To get started, include the mint.h and mint.c files in your project. To configure mint, see the configuration macros at the top of mint.h. The header contains documentation for the public APIs and hooks, and the examples in the examples directory show how the library can be used.

API Level Selection

mint includes support for three different API levels:

  • MINT_API_LEVEL_BAREBONES: Minimal, no levels or IDs.
  • MINT_API_LEVEL_SIMPLE: Global log level filtering.
  • MINT_API_LEVEL_ADVANCED: Per-ID log levels and tags.

Log Levels

mint defines the following log levels for usage within the user's application:

Level Macro Description
ALWAYS MINT_LOG Always log
NOTIFY MINT_LOGN Important notification
FATAL MINT_LOGF Fatal error
ERROR MINT_LOGE Error
WARN MINT_LOGW Warning
INFO MINT_LOGI Informational
DEBUG MINT_LOGD Debugging
TRACE MINT_LOGT Trace/verbose

Hooks

This library is designed to be able to be used in embedded system and desktop systems alike, and so it provides a hook function that may be implemented for a specific platform to provide log output. By default, the implementation uses printf. (see: void mint_hook_write(const char *str, size_t size))

As a provider of assertion and forced crash macros, the library provides a hook function to allow the user to specify what should happen when the logic is forced into either state. The library will log the error, but it is up to the user to provide any other handling that they would like (system reset, saving data, etc.). (see: void mint_hook_on_assert_failed(void))

mint is not thread safe by default, but provides hooks that the user may implement in order to implement mutual exclusion. If these hooks are not implemented, mint can make no guarantees about its thread safety. (see: void mint_hook_lock(void) / void mint_hook_unlock(void))

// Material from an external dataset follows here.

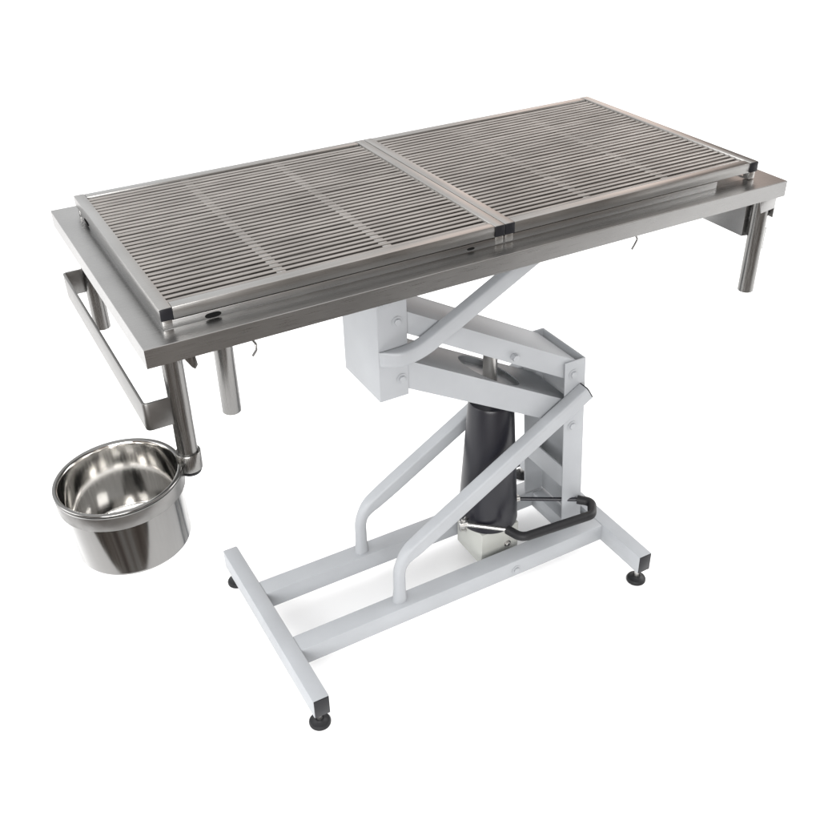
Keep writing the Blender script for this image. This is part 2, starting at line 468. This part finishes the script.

If the user would like to display the current system time in front of each log message, they must not only enable the proper configuration option, but they will also have to implement the hook function that will return the current system time (or uptime). The type of this timestamp may also be changed, though it must be an integer type which is cast-able to a uint32_t. (see: mint_time_t mint_hook_get_time(void))

Examples

To see usage examples at the different API levels, see the mintex_*.c programs in the examples/ directory.